When we talk about “Average Revenue Per User”, we measure the average revenue per user; that is, the company can use this measurement to estimate the amount of money it can earn per customer. To calculate it, divide the total revenue number by the total number of users.
As for the “Average Revenue per Unit”, what it measures is the average per unit. This index is widely used by companies that sell tangible products and that can estimate how much money they will receive for the sale of a unit of product. It is calculated by dividing the total number of revenues by the number of units sold.
The importance of ARPU
Through this metric, it is possible to identify different factors such as changes in behavior or trends in user groups over a period of time and compare them with the activity of other segments. In addition, it is possible to distinguish which prices are most chosen by users and which products or services are the least consumed by them.

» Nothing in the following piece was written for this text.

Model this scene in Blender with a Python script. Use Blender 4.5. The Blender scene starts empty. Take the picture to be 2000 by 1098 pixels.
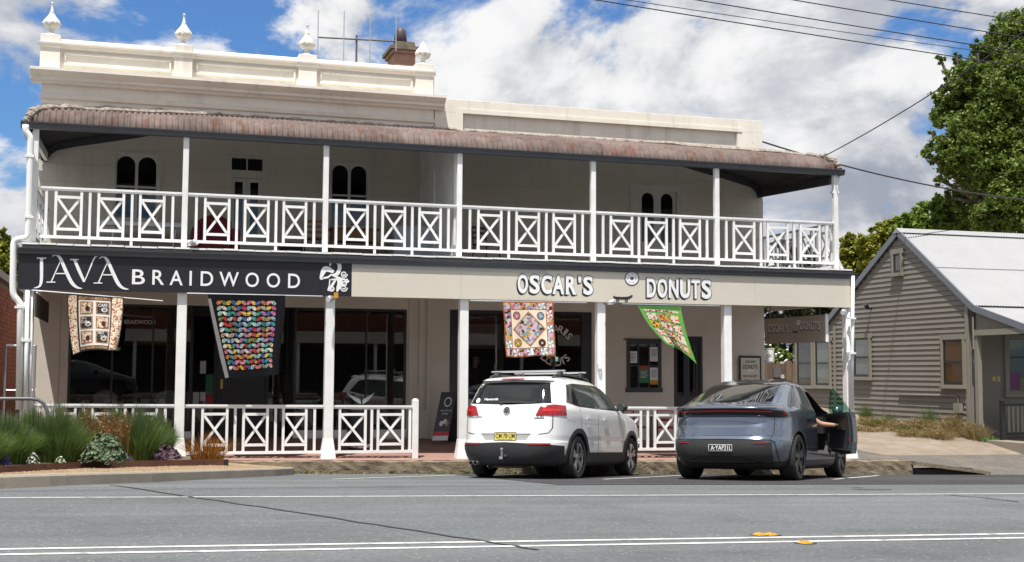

The importance of ARPU is that it allows for short- and long-term planning. If we need to increase the MRR ( Monthly Recurring Revenue), emphasis will be placed on users who pay higher amounts.
With high ARPU numbers, you can optimize your customer LTV (lifetime value) goals and thus have a long-term outlook for success. Variations in ARPU influence the Churn Rate. The higher the ARPU, the lower the customer churn rate.
Financial Health
It could be said that ARPU is a signal that indicates whether a company is on the right path and whether the direction it is headed in is the one that will lead it to meet its objectives.
If the ARPU is very low, it will be necessary to make great efforts to increase the number of customers or improve the product or service to increase its monetary value and obtain greater returns. On the other hand, a high ARPU indicates progressive growth with the possibility of planning a business evolution in the near future.